Saturday, January 3, 2015

Southern Myanmar

After a stop in Mawlamyine, where we took almost no pics (except the garbage eating goats below), we traveled with Sean and Kristen to the town of Ye. It was only recently opened up to tourists and so it was a really interesting place to visit, with the friendliest people we have ever met.

Unfortunately, giant piles of garbage dumped by the river is a reality in some places. 
An awesome crank-start tractor/truck
Us with comrades, Kristen and Sean, making local friends in Ye who are against burning coal

On our first day in Ye, we were stopped by a kid on a motorbike who invited us to come to the English center which was run by an American guy living there. Matt and I had fun helping them with the language, it reminded us of work back at home! We went back the second night to help again and one of the young girls brought Liz a gift of Thanakha. It's a cream made from a tree bark that they believe has some health benefits, and people wear it everyday to protect them from the sun and also as a kind of make up. Who wouldn't love a country that wears face paint everyday?! 

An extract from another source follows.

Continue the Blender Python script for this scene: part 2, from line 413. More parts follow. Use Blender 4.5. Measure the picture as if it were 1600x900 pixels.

A gracious gift of Thanakha cream and bark:

Young nuns in Ye

Us with some of the students we helped, A man sorting his betel nuts, and Matt playing volleyball with some locals in Ye before getting on a long train ride.

Leaving the lovely little town of Ye, we took an overnight train back north to Yangon. Slowly chugging along, we got to see a lot of beautiful country side before the sun set. At times the train was extremely bumpy. There were a couple of moments when the train was rocking and bouncing so hard, our butts left our seats and I thought I might bounce out the window. Fortunately, that did not happen. One thing that did go through the window though was dinner coming in from a woman selling meals skillfully balanced on her head. Chicken curry, fermented tea leaf salad, and steamed rice! Yum!

Rural Myanmar from the train:
  

Back in the big city of Yangon:
Noteworthy: In most of the cars (you might notice in some of the photos) the steering column is on the right although people drive on the right side of the road here. In the 70s the government of Myanmar (formerly Burma) changed from driving on the left, to driving on the right OVERNIGHT, just to stick it to the British! I love that! Except it's pretty dangerous and bus drivers need a helper in the passenger seat for passing.